Keller’s overarching reading of the parable draws on various schools and methodologies, but this chapter in particular illustrates his reliance on historical/cultural criticism—especially the research of biblical scholar Kenneth Bailey. The younger son’s request for his inheritance and the elder son’s public refusal to enter the feast are profound acts of disrespect that publicly shame their father, highlighting both sons’ alienation. The father character’s unconditional, sacrificial grace similarly defies the era’s social norms. His countercultural actions begin when he grants the younger son’s demand for his inheritance, liquidating not just assets but part of his own bios (“life”) and community standing. By running to embrace his son before any confession and by gifting him a robe and feast, the father continues to defy expectations.
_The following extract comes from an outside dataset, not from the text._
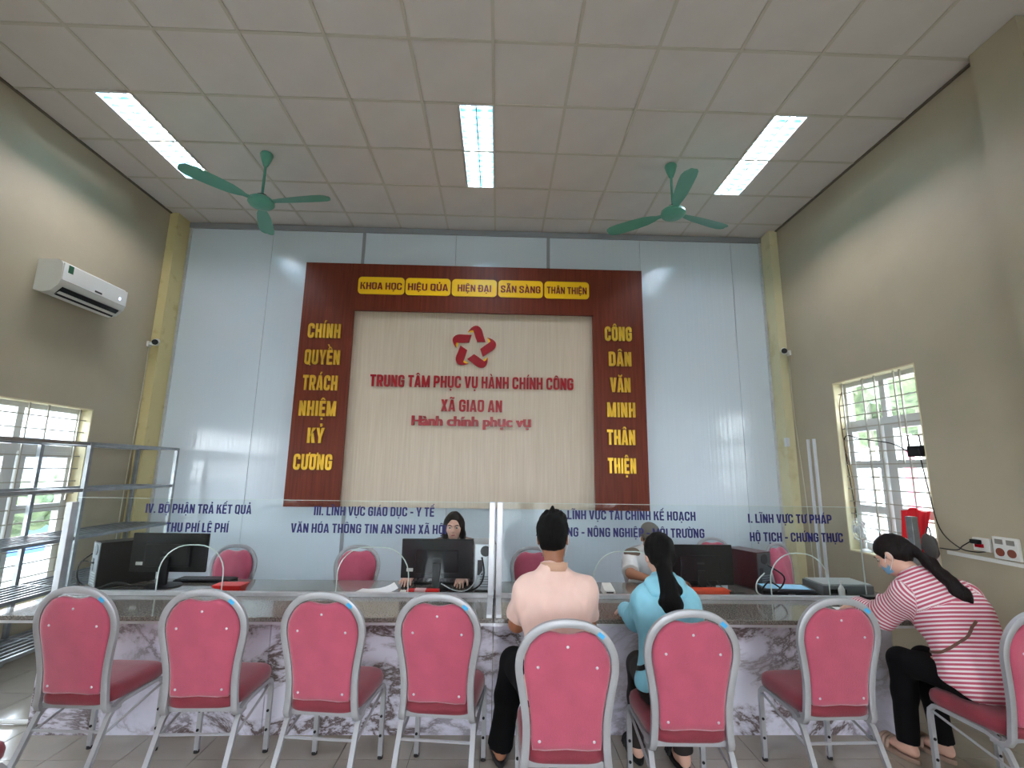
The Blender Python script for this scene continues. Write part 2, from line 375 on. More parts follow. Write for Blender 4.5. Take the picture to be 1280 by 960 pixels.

Throughout all of this, the father freely absorbs the cost and shame himself—a significant sacrifice, Keller explains, in a patriarchal, honor-based culture.
Ultimately, the point of this culturally informed reading is to underscore how radical the parable would have been to listeners at the time. As Keller’s purpose is to challenge readers similarly, he pairs his exegesis with various references to contemporary culture, such as the analogy of a “powerful and successful CEO[] […] chucking their whole career[] to care for a hurting, needy child” (23), or of “a son writing a humiliating tell-all memoir that destroys his father’s reputation and career” (31). Similarly, he breaks off his argumentation in much the same place the story ends. As Keller explains, the unresolved ending clarifies the parable’s polemical intent, forcing the original audience of Pharisees to confront a subtle spiritual alienation, creating an open-ended ethical challenge and implicating the audience by leaving the elder brother’s choice unstated. Keller similarly leaves readers hanging, inviting them to examine their own response to the story before continuing.